Among the foundation’s suggestions for what legislation should include: Disclosure requirements should be clearly defined, with little room for donors or campaigns to slip through existing loopholes. They should require that expenditures be reported within 24 hours and that all data should be delivered electronically so it will be readily accessible.

Such legislation might also send a message to the Supreme Court to show that Americans are not at all pleased by how political it has become.


Shockingly, one of the immediate beneficiaries of the Citizens United decision is a brand new group called Liberty Central, whose president is Virginia Thomas, the wife of Supreme Court Justice Clarence Thomas.

Liberty Central was started late last year, just before the Citizens United decision, with initial gifts of $500,000 from two donors, both anonymous.

Quite apart from the question of decorum, when an organization founded by a sitting justice’s spouse—who routinely rails against the “tyranny” of the current administration—benefits from the court’s ruling, it can lead to the appearance of a conflict of interest.

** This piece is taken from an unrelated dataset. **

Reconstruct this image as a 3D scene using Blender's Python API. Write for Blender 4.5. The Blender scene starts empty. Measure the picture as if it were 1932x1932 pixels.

Among the ironies of our current circumstance, campaign-finance experts point out that the new rules make it legal to engage in practices that sent people to jail from the campaign to re-elect Richard Nixon and indeed helped to bring down his presidency. Now a secret donor can influence an election and truthfully say, “I am not a crook.”

Nobody who cares about good government wants to see that. The Citizens United decision, allowing obscene amounts of cash from secret contributors to be unleashed on the electoral system, is undermining the credibility of American democracy.


And to determine what’s obscene and what’s not when it comes to campaign spending, we need only turn to the Supreme Court.

As Justice Potter Stewart wrote in a 1964 Supreme Court decision about pornography, legal definitions may not be precise, “but I know it when I see it.”